For a peaceful demonstration organized within a police state to gain sufficient momentum, a critical mass of demonstrators must be mobilized. This critical mass of demonstrators can most easily be mobilized through existing social structures even if it is instigated within novel networks and communication technologies. In different socio-political contexts appropriate social structures will vary, but in Egypt the clear choice for organizers of the January 25th uprising was the congregation of Friday prayers.
It is no coincidence that each pivotal day of the demonstrations – the “Day of Rage,” the million man march, and the threatened ten million man march (that was eventually quelled by President Hosni Mubarak’s resignation) – all happened on Fridays, the Sabbath day in Islam. Friday is a day off for most of the employed, meaning traffic is very limited and more of the population is free to attend demonstrations, but it is also a day of Friday prayers where millions gather across Cairo to pray and listen to sermons from imams. Numbers at mosques swelled, likely because of the attendance of secular demonstrators, imams discussed the demonstrations in sermons (some to dissuade congregations from attending, others to encourage engagement), and at the close of prayers marches began at mosques and moved toward key areas – bridges, squares, and ultimately Tahrir.

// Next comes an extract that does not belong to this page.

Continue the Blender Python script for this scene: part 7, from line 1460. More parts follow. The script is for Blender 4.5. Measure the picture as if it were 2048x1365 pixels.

By calling for demonstrators to gather at mosques on Twitter, Facebook, and SMS before protests, the organizers made it possible for demonstrations to continue even in the event of a media shutdown. By localizing meeting points – mosques are in every neighborhood in Cairo – and choosing a meeting point guaranteed to have a large number of people that could potentially be apolitical, organizers allowed for a cover of anonymity that could take the place of communication confirmation of the actualization of a planned protest.
Though mobile telephony was completely disrupted in Cairo on the Day of Rage — undoubtedly a turning point in the uprising — a critical mass of demonstrators gathered at mosques and marched on Tahrir.
Though the Muslim Brotherhood did not engage in the January 25th demonstrations until they gained momentum after the first few weeks, the meeting points chosen by demonstrators were initially politicized and given a veneer of radicalization by some western media outlets. The trope that the two choices for Egypt are autocracy or theocracy was reiterated and the use of mosques in the demonstrations put forward as proof.
In analyzing the mobilization of populations for change, particularly in the wake of well orchestrated digital media campaigns, it will become increasingly important, particularly in police states, to assess the social structures that are de facto off-limits from crackdown. These structures, that can rationalize the gathering of many under apolitical guise, are likely to be interesting points of focus during uprisings that are subject to media crackdowns. When communication capability is unplugged, organic social and community structures become critical to the mobilization of many and cater to a movement built of a population with radically different levels of risk-aversion and commitment.